The pacing is excellent in this novel – we are kept running right along with Lawson and his charge. There is, of course, the question of what a vampire action hero does with a 10-year-old boy in tow, so there are the curious choices of babysitters. Just at the point where I was starting to think, “How stupid are the bad guys they aren’t noticing the kid is with the sitter instead” Merz throws in a twist that sends the story off in a different direction. The writing is excellent, and there are threads from the first book that carry over through the series. There is enough romantic interest thrown in to make Lawson complex, not enough to interfere with the storyline, and even the “darlings,” characters that seem untouchable are not invincible or immune to being killed.

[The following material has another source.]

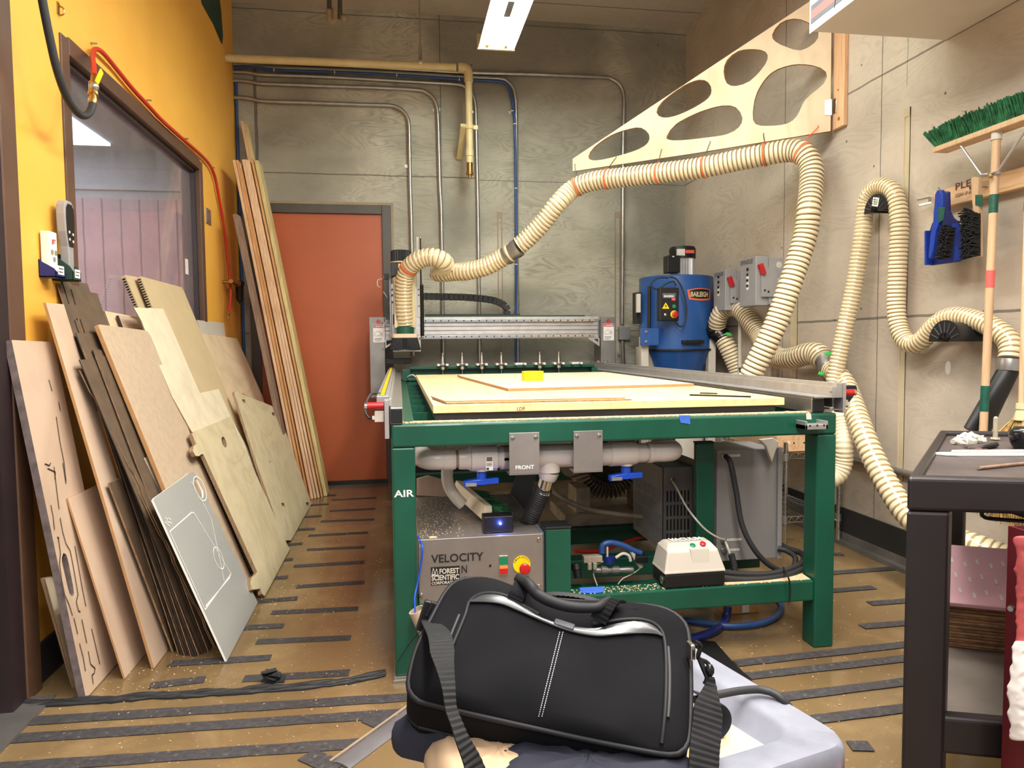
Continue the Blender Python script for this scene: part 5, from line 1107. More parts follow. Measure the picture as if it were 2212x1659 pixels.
for (k, mt, hh) in ((.115, 'green_btn', .003), (.152, 'red', .009)):
    m = MB(); m.lathe((sx0+k, sy0+.036, zt_+.086), (0, -.45, 1), [(0, .0105), (hh, .0105), (hh+.002, .008)], 16); m.build('push_button', mt, vsw, smooth=40)
text('VACUUM', (sx0+.045, sy0+.062, zt_+.0972), (1, 0, 0), (0, .95, .1), .028, 'white', vsw, width=.12, bold=.03)
m = MB(); m.lathe((sx0-.001, sy0+.03, sz0+.024), (-1, 0, 0), [(0, .014), (.002, .014), (.0025, .01)], 18); m.build('knockout', 'steel', vsw, smooth=30)
m = MB(); m.tube(cr([fY(x, y, Y) for x, y, Y in ((1556,1236,2.37),(1600,1240,2.38),(1660,1240,2.38),(1710,1228,2.40),(1735,1212,2.45),(1730,1195,2.5),(1700,1185,2.55),(1690,1178,2.6))], .01), .011, 12); m.build('thick_cable', 'rubber', vsw, smooth=60)
m = MB(); m.tube(cr([fY(x, y, Y) for x, y, Y in ((1556,1247,2.35),(1600,1252,2.35),(1660,1250,2.35),(1715,1238,2.38),(1737,1222,2.44),(1736,1205,2.5))], .01), .011, 12); m.build('thick_cable', 'rubber', vsw, smooth=60)
m = MB(); q = fY(1703, 1210, 2.36); zz = [(1692,1225,2.4),(1700,1240,2.3),(1706,1260,2.3),(1706,1290,2.3),(1704,1302,2.3)]; m.tube(cr([fY(*z) for z in zz], .01), .003, 6); m.build('cable_tie', 'black', vsw)
# ring blower
bl = thing('ring_blower', 'dusty finned ring blower standing under the middle of the machine', 'vacuum pump', (.79, 3.35, .25)); bc = V((fY(1318, 1000, 3.35).x, 3.35, fY(1318, 1000, 3.35).z)); R0 = .19
m = MB(); m.lathe(bc+V((0, .05, 0)), (0, 1, 0), [(0, .08), (.01, R0*.95), (.06, R0), (.12, R0*.9), (.14, .1), (.3, .09)], 40); m.build('housing', 'pump', bl, smooth=40)
m = MB()
for i in range(46):
    t = 2*math.pi*i/46; d_ = V((math.cos(t), 0, math.sin(t))); tn = V((-math.sin(t), 0, math.cos(t)))
    m.prism([bc+d_*.10+V((0, .045, 0)), bc+d_*.125+V((0, -.02, 0)), bc+d_*(R0*.9)+V((0, -.0, 0)), bc+d_*(R0*1.02)+V((0, .05, 0))], tn, .0035)
m.build('cooling_fins', 'pump', bl)
m = MB(); m.lathe(bc+V((0, .05, 0)), (0, -1, 0), [(0, .1), (.06, .098), (.07, .085), (.072, .03)], 32); m.build('cover', 'rubber', bl, smooth=40)
m = MB(); m.lathe(bc+V((-.19, .06, -.02)), (.5, .6, 0), [(0, .05), (.02, .062), (.07, .062), (.09, .05)], 24); m.build('port', 'caulk', bl, smooth=40)
m = MB(); m.box((bc.x-.26, 3.2, .247), (bc.x+.3, 3.55, .30)); m.box((bc.x-.2, 3.24, .30), (bc.x-.13, 3.4, .42)); m.box((bc.x+.1, 3.24, .30), (bc.x+.17, 3.4, .42)); m.build('base_frame', 'pump', bl, bevel=.004)
m = MB(); m.tube(cr([fY(x, y, Y) for x, y, Y in ((1180,1040,3.0),(1196,1062,2.95),(1225,1082,2.9),(1270,1100,2.9),(1330,1110,2.9),(1385,1116,2.95))], .01), .0105, 12); m.build('power_cable', 'pump', bl, smooth=60)
# valves and fittings low under the front
av = thing('air_valve', 'brass and steel air valve line with blue actuator under the machine front', 'valve', (.75, 2.5, .25)); Yv = 2.52
def yv(x, y): return fY(x, y, Yv)
a = yv(1280, 1232); q = yv(1372, 1231); m = MB(); m.lathe(a, q-a, [(0, .009), (.015, .011), (.03, .011), (.032, .016), (.055, .016), (.056, .012), (.07, .012), (.072, .015), (.1, .015), (.102, .01), (.13, .012), (.155, .012)], 12); m.build('fitting_line', 'alu_dull', av, smooth=30)
m = MB(); c = yv(1316, 1212); m.lathe(c+V((0, 0, -.006)), (0, 0, 1), [(0, .02), (.024, .02)], 20); m.build('actuator', 'blue_dark', av, smooth=40)
m = MB(); c = yv(1282, 1206); m.box(c-V((.04, .015, .012)), c+V((.03, .015, .012))); m.cyl(c+V((-.02, -.02, -.01)), c+V((-.02, -.02, -.035)), .008, 10); m.cyl(c+V((-.0, -.02, -.01)), c+V((.0, -.02, -.035)), .008, 10); m.build('valve_block', 'pump', av, bevel=.002)
m = MB(); c = yv(1244, 1235); m.lathe(c+V((0, 0, .03)), (.1, -.3, -1), [(0, .018), (.02, .02), (.022, .016), (.05, .015)], 16); m.build('filter_bowl', 'black', av, smooth=40)
m = MB(); c = yv(1381, 1205); m.box(c-V((.02, .03, .012)), c+V((.024, .03, .014))); m.build('solenoid', 'black', av, bevel=.003)
for pts, r_, mt in (([(1303,1213),(1285,1222),(1282,1240),(1290,1265)], .0025, 'grey_sw'), ([(1389,1213),(1382,1228),(1365,1240),(1345,1250),(1335,1262)], .002, 'grey_sw'), ([(1300,1195),(1302,1178),(1318,1172),(1345,1178),(1370,1190),(1385,1195)], .0115, 'blue_hose'), ([(1312,1205),(1312,1180)], .004, 'grey_sw'), ([(1330,1205),(1345,1196),(1358,1200),(1362,1212)], .006, 'grey_sw'), ([(1362,1185),(1372,1205),(1385,1225)], .009, 'grey_sw')):
    m = MB(); m.tube(cr([yv(x, y) for x, y in pts], .008), r_, 8); m.build('air_tube', mt, av, smooth=60)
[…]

The only observation I have, out of the four Lawson novels I have read so far, the bad guy is always part of or connected to the Council.  The offending Council Member(s) are predictably pissed off at Lawson because he notices that they are, well, evil. While these books are more thriller/suspense than mystery, it makes one wonder if the five or six people on the Council were so rotten, why haven’t the rest of the vampires booted them out by now? Even bad presidents are voted out eventually. Strangely, these Council members have been in place for several hundred years and no one has noticed them being evil until now.